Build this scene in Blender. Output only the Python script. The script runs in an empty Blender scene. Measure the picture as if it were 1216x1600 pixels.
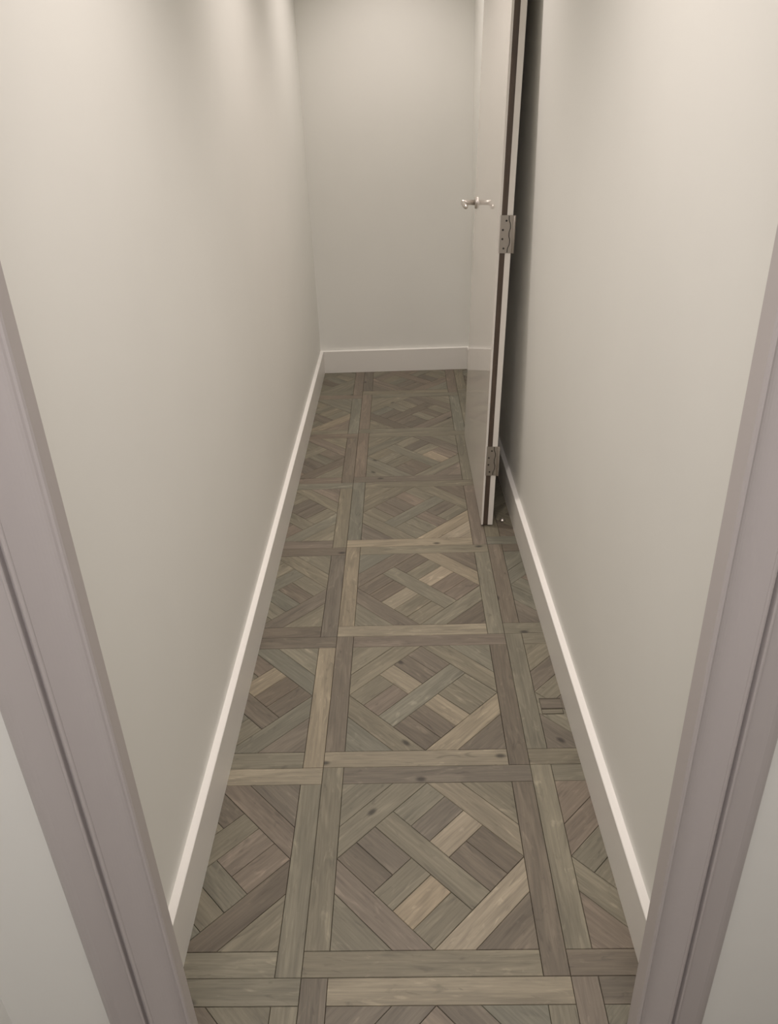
import bpy, bmesh, math, random
from mathutils import Vector, Matrix

# ------------------------------------------------------------------ camera
sc = bpy.context.scene
C = sc.collection
F_PX, PITCH, YAW, ROLL, CAM_H = 1223.75, 0.4815, -0.0326, -0.0414, 1.4258
PPX, PPY = 600.9, 757.0                       # principal point in the 1216 x 1600 frame
cam = bpy.data.objects.new('camera', bpy.data.cameras.new('camera'))
C.objects.link(cam)
_fw0 = Vector((math.sin(YAW), math.cos(YAW), 0)); _rt0 = Vector((math.cos(YAW), -math.sin(YAW), 0)); _up0 = Vector((0, 0, 1))
_fw = math.cos(PITCH) * _fw0 - math.sin(PITCH) * _up0
_up = math.sin(PITCH) * _fw0 + math.cos(PITCH) * _up0
_rt = math.cos(ROLL) * _rt0 + math.sin(ROLL) * _up
_u2 = -math.sin(ROLL) * _rt0 + math.cos(ROLL) * _up
CAM_POS = Vector((0, 0, CAM_H))
m = Matrix((_rt, _u2, -_fw)).transposed().to_4x4(); m.translation = CAM_POS
cam.matrix_world = m
cam.data.sensor_fit = 'VERTICAL'; cam.data.sensor_height = 36.0; cam.data.sensor_width = 36.0 * 1216 / 1600
cam.data.lens = F_PX * 36.0 / 1600
cam.data.shift_x = (608 - PPX) / 1600; cam.data.shift_y = (PPY - 800) / 1600
cam.data.clip_start = 0.02
sc.camera = cam
def project(p):
    d = Vector(p) - CAM_POS; z = d.dot(_fw)
    return (PPX + F_PX * d.dot(_rt) / z, PPY - F_PX * d.dot(_u2) / z)

# ------------------------------------------------------------------ world, lights, exposure
w = bpy.data.worlds.new('world'); sc.world = w; w.use_nodes = True
w.node_tree.nodes['Background'].inputs[0].default_value = (0.5, 0.5, 0.5, 1)
w.node_tree.nodes['Background'].inputs[1].default_value = 0.05
sc.view_settings.view_transform = 'Standard'; sc.view_settings.look = 'None'
sc.view_settings.gamma = 1.0; sc.view_settings.use_curve_mapping = False
sc.view_settings.exposure = 0.09
sc.cycles.max_bounces = 14; sc.cycles.diffuse_bounces = 10; sc.cycles.glossy_bounces = 4
CEIL = 2.40
def spot(y, power, col=(1.0, 0.888, 0.825), size=98, x=-0.03):
    l = bpy.data.lights.new('downlight', 'SPOT'); l.energy = power; l.color = col
    l.spot_size = math.radians(size); l.spot_blend = 1.0; l.shadow_soft_size = 0.025
    o = bpy.data.objects.new('downlight', l); C.objects.link(o); o.location = (x, y, CEIL - 0.02)
    return o
spot(1.24, 57); spot(2.48, 50); spot(3.56, 47)
al = bpy.data.lights.new('near_room_light', 'AREA'); al.shape = 'RECTANGLE'; al.size = 0.6; al.size_y = 0.6
al.energy = 23; al.color = (1.0, 0.93, 0.92)
ao = bpy.data.objects.new('near_room_light', al); C.objects.link(ao); ao.location = (0.0, -0.35, CEIL - 0.02)

# ------------------------------------------------------------------ materials
def newmat(name):
    mt = bpy.data.materials.new(name); mt.use_nodes = True
    return mt, mt.node_tree.nodes, mt.node_tree.links, mt.node_tree.nodes['Principled BSDF']
def paint(name, col, rough, bump=0.02, scale=160, spec=0.5, var=0.03):
    mt, N, L, b = newmat(name)
    tc = N.new('ShaderNodeTexCoord')
    n1 = N.new('ShaderNodeTexNoise'); n1.inputs['Scale'].default_value = 3.0; n1.inputs['Detail'].default_value = 3
    n2 = N.new('ShaderNodeTexNoise'); n2.inputs['Scale'].default_value = scale; n2.inputs['Detail'].default_value = 2
    mx = N.new('ShaderNodeMix'); mx.data_type = 'RGBA'
    mx.inputs[6].default_value = tuple(c * (1 - var) for c in col) + (1,); mx.inputs[7].default_value = tuple(min(1, c * (1 + var)) for c in col) + (1,)
    bp = N.new('ShaderNodeBump'); bp.inputs['Strength'].default_value = bump; bp.inputs['Distance'].default_value = 0.002
    L.new(tc.outputs['Object'], n1.inputs['Vector']); L.new(tc.outputs['Object'], n2.inputs['Vector'])
    L.new(n1.outputs['Fac'], mx.inputs[0]); L.new(mx.outputs[2], b.inputs['Base Color'])
    L.new(n2.outputs['Fac'], bp.inputs['Height']); L.new(bp.outputs['Normal'], b.inputs['Normal'])
    b.inputs['Roughness'].default_value = rough; b.inputs['Specular IOR Level'].default_value = spec
    return mt
def metal(name, col, rough):
    mt, N, L, b = newmat(name)
    tc = N.new('ShaderNodeTexCoord'); mp = N.new('ShaderNodeMapping'); mp.inputs['Scale'].default_value = (20, 20, 900)
    n = N.new('ShaderNodeTexNoise'); n.inputs['Scale'].default_value = 1.0
    mr = N.new('ShaderNodeMapRange'); mr.inputs[3].default_value = rough - 0.05; mr.inputs[4].default_value = rough + 0.08
    L.new(tc.outputs['Object'], mp.inputs['Vector']); L.new(mp.outputs['Vector'], n.inputs['Vector'])
    L.new(n.outputs['Fac'], mr.inputs[0]); L.new(mr.outputs[0], b.inputs['Roughness'])
    b.inputs['Base Color'].default_value = col + (1,); b.inputs['Metallic'].default_value = 1.0
    return mt
M_WALL = paint('wall_paint', (0.78, 0.782, 0.752), 0.55, 0.03)
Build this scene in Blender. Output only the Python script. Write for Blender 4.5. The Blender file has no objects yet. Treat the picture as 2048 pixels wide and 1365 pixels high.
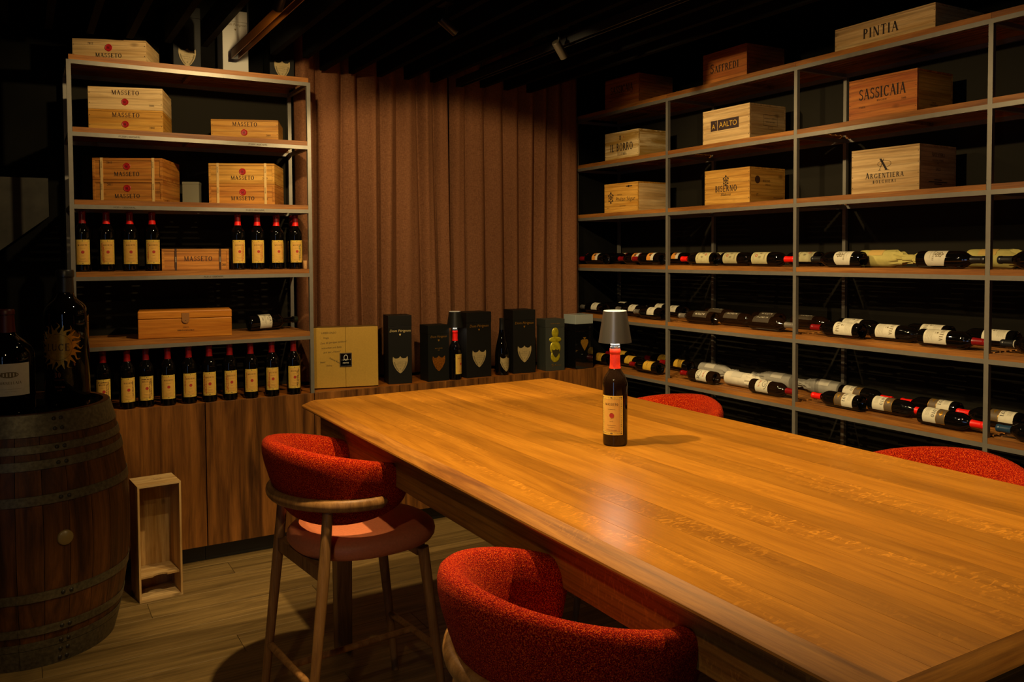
import bpy, bmesh, math, random
from mathutils import Vector, Matrix
PI = math.pi
rnd = random.Random(7)
scene = bpy.context.scene
COL = scene.collection

# ------------------------------------------------------------------ camera
def cam_matrix(yaw, pitch, roll):
    R = Matrix.Rotation(yaw, 3, 'Z') @ Matrix.Rotation(pitch, 3, 'X') @ Matrix.Rotation(roll, 3, 'Y')
    x, y, z = R.col[0], R.col[1], R.col[2]
    return Matrix((x, z, -y)).transposed()
cd = bpy.data.cameras.new('camera')
cd.sensor_fit = 'HORIZONTAL'; cd.sensor_width = 36.0
cd.lens = 1688.5 / 2048 * 36; cd.shift_y = (571.45 - 682.5) / 2048; cd.clip_start = 0.02
cam = bpy.data.objects.new('camera', cd); COL.objects.link(cam)
cam.matrix_world = Matrix.Translation((-1.0121, -4.6074, 1.6271)) @ cam_matrix(-0.5286, -0.0369, 0.0058).to_4x4()
scene.camera = cam

# ------------------------------------------------------------------ world, exposure
w = bpy.data.worlds.new('world'); scene.world = w; w.use_nodes = True
w.node_tree.nodes['Background'].inputs[0].default_value = (0.9, 0.75, 0.55, 1)
w.node_tree.nodes['Background'].inputs[1].default_value = 0.0
vs = scene.view_settings
vs.view_transform = 'Standard'; vs.look = 'None'; vs.gamma = 1.0; vs.exposure = 0.0; vs.use_curve_mapping = False
scene.cycles.use_denoising = True
scene.cycles.max_bounces = 5
scene.cycles.diffuse_bounces = 3; scene.cycles.glossy_bounces = 3; scene.cycles.transmission_bounces = 2
scene.cycles.caustics_reflective = False; scene.cycles.caustics_refractive = False
scene.cycles.use_adaptive_sampling = True; scene.cycles.adaptive_threshold = 0.03
scene.cycles.sample_clamp_indirect = 4.0

WARM = (1.0, 0.71, 0.34)
# spot heads on the ceiling tracks: name, position, aim, power, cone, blend, size
SPOTS = [
    ((-0.114, -2.355, 2.66), (0.58, -2.22, 1.0), 182, 102, 0.45, 0.022),
    ((-0.05, -1.02, 2.66), (-0.12, 0.25, 1.80), 54, 106, 0.45, 0.022),
    ((1.40, -1.02, 2.62), (2.70, -0.60, 1.35), 14, 96, 0.6, 0.022),
    ((0.72, -1.75, 2.64), (1.30, 0.30, 0.62), 104, 90, 0.22, 0.03),
    ((-0.50, -1.84, 2.66), (0.75, -2.60, 1.03), 60, 88, 0.5, 0.022),
    ((0.95, -3.20, 2.66), (0.80, -3.05, 1.0), 95, 112, 0.7, 0.03),
    ((0.66, -2.36, 2.64), (2.70, -2.05, 1.42), 84, 80, 0.7, 0.022),
    ((0.12, -1.35, 2.735), (0.06, 0.25, 2.78), 3.0, 46, 0.5, 0.02),  # unseen lamp, added to light up the white box
    ((-1.35, -3.95, 2.66), (-0.40, -2.20, 0.80), 27, 96, 0.7, 0.04),  # unseen fill lamp, added to brighten the stools and barrel front
    ((0.74, -1.12, 2.64), (2.70, -0.95, 1.42), 92, 84, 0.65, 0.022),
]

# ------------------------------------------------------------------ materials
def lin(c):
    return tuple((v / 12.92 if v <= 0.04045 else ((v + 0.055) / 1.055) ** 2.4) for v in c)
def hexc(h):
    return lin(tuple(int(h[i:i + 2], 16) / 255 for i in (0, 2, 4)))
class NT:
    def __init__(s, name):
        s.m = bpy.data.materials.new(name); s.m.use_nodes = True
        s.t = s.m.node_tree; s.b = s.t.nodes['Principled BSDF']
    def n(s, t, **kw):
        d = s.t.nodes.new(t)
        for k, v in kw.items():
            if k.startswith('i_'):
                key = k[2:]; d.inputs[int(key) if key.isdigit() else key].default_value = v
            else: setattr(d, k, v)
        return d
    def l(s, a, b): s.t.links.new(a, b)
def ramp(nt, stops):
    r = nt.n('ShaderNodeValToRGB'); e = r.color_ramp.elements
    while len(e) < len(stops): e.new(0.5)
    for q, (p, c) in zip(e, stops): q.position = p; q.color = (*c, 1)
    return r
MATS = {}
def mat(name, col, rough=0.5, metal=0.0, coat=0.0, spec=0.5, noise=0.0, nscale=40, bump=0.0, emit=0.0, trans=0.0):
    if name in MATS: return MATS[name]
    nt = NT(name); b = nt.b
    b.inputs['Base Color'].default_value = (*col, 1); b.inputs['Roughness'].default_value = rough
    b.inputs['Metallic'].default_value = metal; b.inputs['Coat Weight'].default_value = coat
    b.inputs['Specular IOR Level'].default_value = spec
    if trans: b.inputs['Transmission Weight'].default_value = trans
    if emit:
        b.inputs['Emission Color'].default_value = (*col, 1); b.inputs['Emission Strength'].default_value = emit
    if noise or bump:
        tc = nt.n('ShaderNodeTexCoord'); nz = nt.n('ShaderNodeTexNoise', i_Scale=nscale, i_Detail=4.0)
        nt.l(tc.outputs['Object'], nz.inputs['Vector'])
        if noise:
            d = tuple(v * (1 - noise) for v in col); u = tuple(min(1, v * (1 + noise)) for v in col)
            r = ramp(nt, [(0.3, d), (0.7, u)]); nt.l(nz.outputs['Fac'], r.inputs[0]); nt.l(r.outputs[0], b.inputs['Base Color'])
        if bump:
            bp = nt.n('ShaderNodeBump', i_Strength=bump, i_Distance=0.002)
            nt.l(nz.outputs['Fac'], bp.inputs['Height']); nt.l(bp.outputs[0], b.inputs['Normal'])
    MATS[name] = nt.m
    return nt.m
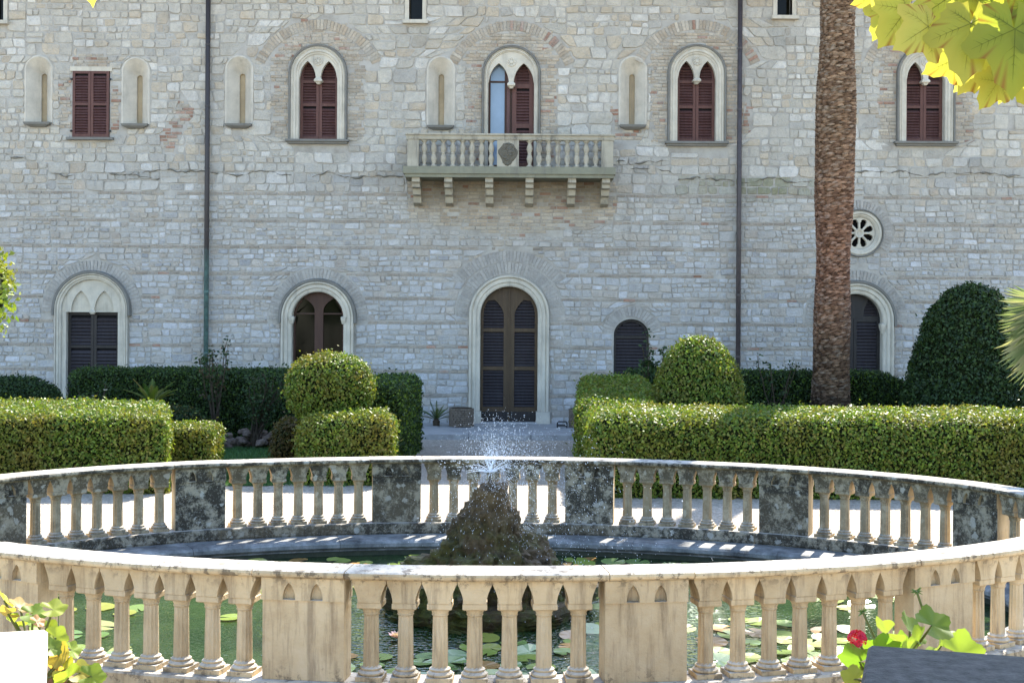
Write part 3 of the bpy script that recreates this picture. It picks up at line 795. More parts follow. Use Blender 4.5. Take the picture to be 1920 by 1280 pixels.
# --- ground floor: generic moulded archivolt
def archivolt(parent, X, Z, hi, ho, z0, dark=True, m='trim'):
    ow = ho-hi
    pr = [(0, YF+.40), (0, YF-.02), (ow*.10, YF-.04), (ow*.34, YF-.045), (ow*.40, YF-.075), (ow*.66, YF-.08), (ow*.72, YF-.06), (ow*.84, YF-.11), (ow*.95, YF-.11), (ow, YF-.08), (ow, YF+.40)]
    sweep(archpath(X, hi, z0, Z-hi, 28), pr).build('stone_frame', m, parent)
    if dark:
        path = [p for p in archpath(X, hi, z0, Z-hi, 28) if p[1] > Z-hi-.35]
        path = [(X-hi, Z-hi-.12, -1, 0)]+path+[(X+hi, Z-hi-.12, 1, 0)]
        path = [p for k, p in enumerate(path) if k == 0 or math.hypot(p[0]-path[k-1][0], p[1]-path[k-1][1]) > .001]
        sweep(path, [(ow+.002, YF+.02), (ow+.002, YF-.12), (ow+.05, YF-.13), (ow+.07, YF-.06), (ow+.07, YF+.02)]).build('hood_mould', 'sill', parent)
# portal
X, Z, hi, ho = PT; w = grp('portal'); tag(w, 'tall round-arched double portal door with louvred leaves')
archivolt(w, X, Z, hi, ho, GZ+.26, False)
for sx in (-1, 1):
    a, b = sorted((X+sx*(hi-.03), X+sx*(ho+.03))); MB().box(a, b, YF-.14, YF+.40, GZ+.0, GZ+.258).build('frame_plinth', 'trim', w)
zs_ = Z-hi; z0 = GZ+.02
for sx in (-1, 1):
    a = .006; b = hi-.004
    leaf = [(X+sx*a, z0), (X+sx*b, z0), (X+sx*b, zs_)]+[(X+sx*b*math.cos(t*math.pi/2/9), zs_+b*math.sin(t*math.pi/2/9)) for t in range(1, 9)]+[(X+sx*a, zs_+b*.999)]
    xi, xo = .12, hi-.065; hs = []
    r1, r2 = F(955, 691)[1], F(955, 619)[1]; base = F(955, 764)[1]
    for za_, zb_ in ((base, r1-.04), (r1+.04, r2-.04)): hs.append([(X+sx*xi, za_), (X+sx*xo, za_), (X+sx*xo, zb_), (X+sx*xi, zb_)])
    ztop = zs_+.36
    curve_in = [(xi+.20*((t/6)**2.0), zs_-.02+(ztop-zs_)*t/6) for t in range(7)]
    curve_out = [(min(xo, math.sqrt(max(.01, (hi-.065)**2-max(0, zq-zs_)**2))), zq) for zq in [zs_+(ztop-zs_-.04)*(6-t)/6 for t in range(7)]]
    top_h = [(X+sx*xi, r2+.04)]+[(X+sx*p, q_) for p, q_ in curve_in]+[(X+sx*p, q_) for p, q_ in curve_out]+[(X+sx*xo, r2+.04)]
    hs.append(top_h)
    o = plate(leaf, hs, YF+.20, YF+.26, 'door_leaf', 'door'); o.parent = w
    MB().prism(leaf, YF+.275, YF+.30).build('dark_backing', 'void', w)
    MB().box(*sorted((X+sx*.02, X+sx*(hi-.02))), YF+.185, YF+.198, z0+.01, z0+.22).build('kick_board', 'darkwood', w)
    for h in hs:
        l, r_ = poly_bounds(h); slats(w, 'door_slat', l, r_, min(p[1] for p in h), max(p[1] for p in h), .068, YF+.26)
MB().box(X-.014, X+.014, YF+.17, YF+.199, z0, zs_+hi*.97).build('cover_strip', 'door', w)
MB().box(X-hi, X+hi, YF-.16, YF+.4, GZ+.0, GZ+.022).build('threshold', 'kerb', w)
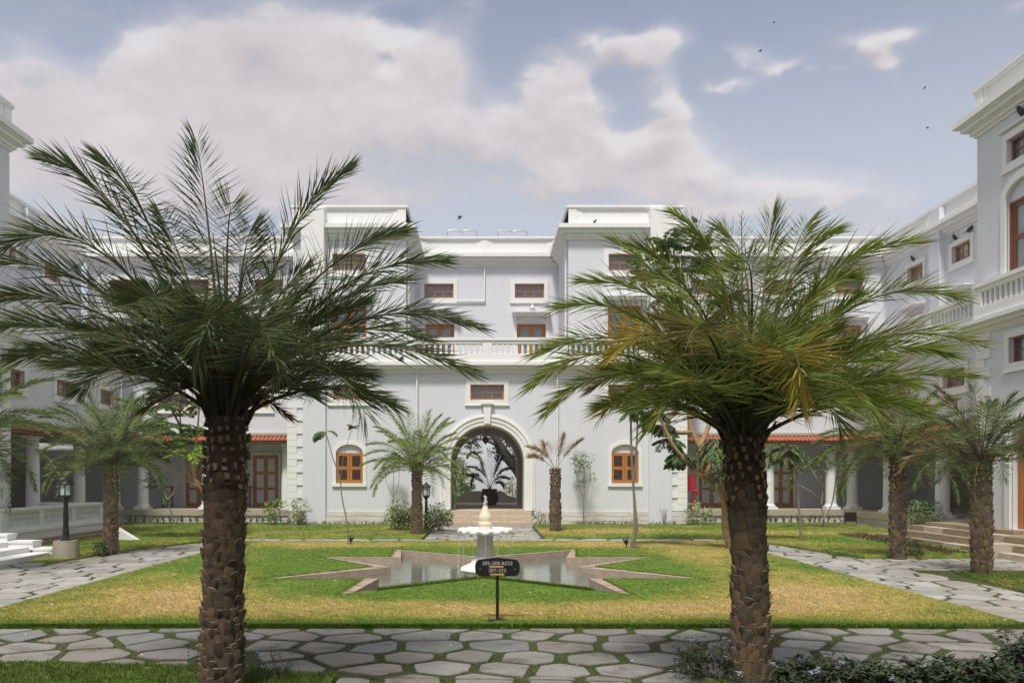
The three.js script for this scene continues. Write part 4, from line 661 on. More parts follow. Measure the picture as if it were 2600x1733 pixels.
smallPalm('date palm with arching green fronds in front of the wall left of the gateway', -2.63, 33.3, 2.65, .22, { seed: 31, n: 40, len: 2.4, col: [.22, .31, .09], turn: .3, yellow: .06, mat: 1 });
smallPalm('date palm beside the white terrace and the left lamp post', -11.2, 25.4, 2.75, .22, { seed: 33, n: 40, len: 2.35, col: [.15, .22, .075], turn: 1.1, lean: [.05, 0], parts: true });
smallPalm('date palm mostly outside the left edge of the picture', -12.6, 20.3, 3.1, .24, { seed: 34, n: 44, len: 2.6, col: [.13, .20, .06], turn: .4 });
smallPalm('date palm right of the square lawn with yellow old leaf stalks', 11.7, 23.9, 2.85, .24, { seed: 35, n: 42, len: 2.5, col: [.14, .195, .055], turn: .8, parts: true, yellow: .08, dry: .06 });
smallPalm('date palm with few upright fronds nearest the right edge', 11.95, 20.3, 2.75, .25, { seed: 36, n: 22, len: 2.0, col: [.12, .17, .055], turn: 2.2, parts: true, dry: .1, yellow: .03 });
{ // the dying palm
  const p = thing('dying_palm', 'dying palm with three dry brown fronds right of the gateway', 'palm tree', [at(1410, 1354, 35.1).x, 0, -35.1]), R = rng(37);
  palmTrunk(p, 2.7, .25, .21, { seed: 37, bw: .12, bh: .15, pitch: .9, mat: 4, parts: true });
  for (const [mx, my, tx, ty, d] of [[1385, 1155, 1345, 1135, .3], [1418, 1150, 1430, 1106, .2], [1440, 1150, 1475, 1118, -.3], [1392, 1150, 1385, 1128, -.5], [1376, 1165, 1350, 1160, .6]]) {
    const b0 = p.position, a = V3(0, 2.6, 0), m = at(mx, my, 35.1 + d * .5).sub(b0), t = at(tx, ty, 35.1 + d).sub(b0), c = m.clone().multiplyScalar(2).addScaledVector(a, -.5).addScaledVector(t, -.5), T = new Tris();
    frondMesh(T, bez(a, c, t, 12), { R, pairs: 54, leaf: .56, wid: .028, col: [.44, .29, .15], alt: [.14, .10, .03], yellow: .35, ribCol: [.25, .18, .1], rib: .022, simple: true, start: .35 }); part(p, 'frond', T.geo(), M.leafMatte);
  }
}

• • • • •

_Prompt_:
Nothing but the lines above, starting at the line that contains "1365 pixels high." and ending at the line that contains "scene.cycles.sample_clamp_indirect = 4.0", should be given again, exactly and without the pictures.

_Written response_:
Build this scene in Blender. Output only the Python script. Write for Blender 4.5. The Blender file has no objects yet. Treat the picture as 2048 pixels wide and 1365 pixels high.
import bpy, bmesh, math, random
from mathutils import Vector, Matrix
PI = math.pi
rnd = random.Random(7)
scene = bpy.context.scene
COL = scene.collection

# ------------------------------------------------------------------ camera
def cam_matrix(yaw, pitch, roll):
    R = Matrix.Rotation(yaw, 3, 'Z') @ Matrix.Rotation(pitch, 3, 'X') @ Matrix.Rotation(roll, 3, 'Y')
    x, y, z = R.col[0], R.col[1], R.col[2]
    return Matrix((x, z, -y)).transposed()
cd = bpy.data.cameras.new('camera')
cd.sensor_fit = 'HORIZONTAL'; cd.sensor_width = 36.0
cd.lens = 1688.5 / 2048 * 36; cd.shift_y = (571.45 - 682.5) / 2048; cd.clip_start = 0.02
cam = bpy.data.objects.new('camera', cd); COL.objects.link(cam)
cam.matrix_world = Matrix.Translation((-1.0121, -4.6074, 1.6271)) @ cam_matrix(-0.5286, -0.0369, 0.0058).to_4x4()
scene.camera = cam

# ------------------------------------------------------------------ world, exposure
w = bpy.data.worlds.new('world'); scene.world = w; w.use_nodes = True
w.node_tree.nodes['Background'].inputs[0].default_value = (0.9, 0.75, 0.55, 1)
w.node_tree.nodes['Background'].inputs[1].default_value = 0.0
vs = scene.view_settings
vs.view_transform = 'Standard'; vs.look = 'None'; vs.gamma = 1.0; vs.exposure = 0.0; vs.use_curve_mapping = False
scene.cycles.use_denoising = True
scene.cycles.max_bounces = 5
scene.cycles.diffuse_bounces = 3; scene.cycles.glossy_bounces = 3; scene.cycles.transmission_bounces = 2
scene.cycles.caustics_reflective = False; scene.cycles.caustics_refractive = False
scene.cycles.use_adaptive_sampling = True; scene.cycles.adaptive_threshold = 0.03
scene.cycles.sample_clamp_indirect = 4.0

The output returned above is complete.